• WHAT THE EXERCISE ASKS: Give every line again exactly as it appears, please, but not the pictures.

• DATA LINES:

↓↓↓

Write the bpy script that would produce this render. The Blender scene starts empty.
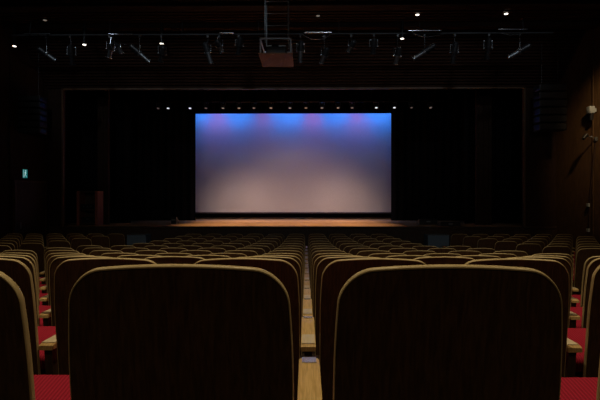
import bpy, bmesh, math, random
from mathutils import Vector, Matrix
random.seed(7)
PI = math.pi
scn = bpy.context.scene
C = scn.collection
F = 460.0            # focal length in pixels (600 px frame)
VX, VY = 306.0, 200.0
EYE = 1.83

def at(px, py, d):
    """world point of a photo position at distance d along the hall"""
    return Vector(((px - VX) * d / F, d, EYE + (VY - py) * d / F))

# ------------------------------------------------------------------ materials
def new_mat(name):
    m = bpy.data.materials.new(name); m.use_nodes = True
    n = m.node_tree.nodes; l = m.node_tree.links
    return m, n, l, n['Principled BSDF']

def plain(name, col, rough=.6, metal=0., spec=.5, bump=0., bscale=60):
    m, n, l, b = new_mat(name)
    b.inputs['Base Color'].default_value = (*col, 1)
    b.inputs['Roughness'].default_value = rough
    b.inputs['Metallic'].default_value = metal
    b.inputs['Specular IOR Level'].default_value = spec
    tc = n.new('ShaderNodeTexCoord'); ns = n.new('ShaderNodeTexNoise')
    ns.inputs['Scale'].default_value = bscale
    l.new(tc.outputs['Object'], ns.inputs['Vector'])
    mx = n.new('ShaderNodeMix'); mx.data_type = 'RGBA'
    mx.inputs[6].default_value = (*[c * .85 for c in col], 1)
    mx.inputs[7].default_value = (*[min(1, c * 1.15) for c in col], 1)
    l.new(ns.outputs['Fac'], mx.inputs[0]); l.new(mx.outputs[2], b.inputs['Base Color'])
    if bump:
        bp = n.new('ShaderNodeBump'); bp.inputs['Strength'].default_value = bump
        l.new(ns.outputs['Fac'], bp.inputs['Height']); l.new(bp.outputs['Normal'], b.inputs['Normal'])
    return m

def wood(name, c1, c2, stretch=(12, 12, 1), rough=.4, spec=.5, scale=3.0):
    m, n, l, b = new_mat(name)
    tc = n.new('ShaderNodeTexCoord'); mp = n.new('ShaderNodeMapping')
    mp.inputs['Scale'].default_value = stretch
    ns = n.new('ShaderNodeTexNoise'); ns.inputs['Scale'].default_value = scale
    ns.inputs['Detail'].default_value = 8; ns.inputs['Distortion'].default_value = .6
    cr = n.new('ShaderNodeValToRGB')
    cr.color_ramp.elements[0].position = .35; cr.color_ramp.elements[0].color = (*c1, 1)
    cr.color_ramp.elements[1].position = .68; cr.color_ramp.elements[1].color = (*c2, 1)
    l.new(tc.outputs['Object'], mp.inputs[0]); l.new(mp.outputs[0], ns.inputs['Vector'])
    l.new(ns.outputs['Fac'], cr.inputs[0]); l.new(cr.outputs[0], b.inputs['Base Color'])
    b.inputs['Roughness'].default_value = rough
    b.inputs['Specular IOR Level'].default_value = spec
    return m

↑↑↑

• REPLY:
Write the bpy script that would produce this render. The Blender scene starts empty.
import bpy, bmesh, math, random
from mathutils import Vector, Matrix
random.seed(7)
PI = math.pi
scn = bpy.context.scene
C = scn.collection
F = 460.0            # focal length in pixels (600 px frame)
VX, VY = 306.0, 200.0
EYE = 1.83

def at(px, py, d):
    """world point of a photo position at distance d along the hall"""
    return Vector(((px - VX) * d / F, d, EYE + (VY - py) * d / F))

# ------------------------------------------------------------------ materials
def new_mat(name):
    m = bpy.data.materials.new(name); m.use_nodes = True
    n = m.node_tree.nodes; l = m.node_tree.links
    return m, n, l, n['Principled BSDF']

def plain(name, col, rough=.6, metal=0., spec=.5, bump=0., bscale=60):
    m, n, l, b = new_mat(name)
    b.inputs['Base Color'].default_value = (*col, 1)
    b.inputs['Roughness'].default_value = rough
    b.inputs['Metallic'].default_value = metal
    b.inputs['Specular IOR Level'].default_value = spec
    tc = n.new('ShaderNodeTexCoord'); ns = n.new('ShaderNodeTexNoise')
    ns.inputs['Scale'].default_value = bscale
    l.new(tc.outputs['Object'], ns.inputs['Vector'])
    mx = n.new('ShaderNodeMix'); mx.data_type = 'RGBA'
    mx.inputs[6].default_value = (*[c * .85 for c in col], 1)
    mx.inputs[7].default_value = (*[min(1, c * 1.15) for c in col], 1)
    l.new(ns.outputs['Fac'], mx.inputs[0]); l.new(mx.outputs[2], b.inputs['Base Color'])
    if bump:
        bp = n.new('ShaderNodeBump'); bp.inputs['Strength'].default_value = bump
        l.new(ns.outputs['Fac'], bp.inputs['Height']); l.new(bp.outputs['Normal'], b.inputs['Normal'])
    return m

def wood(name, c1, c2, stretch=(12, 12, 1), rough=.4, spec=.5, scale=3.0):
    m, n, l, b = new_mat(name)
    tc = n.new('ShaderNodeTexCoord'); mp = n.new('ShaderNodeMapping')
    mp.inputs['Scale'].default_value = stretch
    ns = n.new('ShaderNodeTexNoise'); ns.inputs['Scale'].default_value = scale
    ns.inputs['Detail'].default_value = 8; ns.inputs['Distortion'].default_value = .6
    cr = n.new('ShaderNodeValToRGB')
    cr.color_ramp.elements[0].position = .35; cr.color_ramp.elements[0].color = (*c1, 1)
    cr.color_ramp.elements[1].position = .68; cr.color_ramp.elements[1].color = (*c2, 1)
    l.new(tc.outputs['Object'], mp.inputs[0]); l.new(mp.outputs[0], ns.inputs['Vector'])
    l.new(ns.outputs['Fac'], cr.inputs[0]); l.new(cr.outputs[0], b.inputs['Base Color'])
    b.inputs['Roughness'].default_value = rough
    b.inputs['Specular IOR Level'].default_value = spec
    return m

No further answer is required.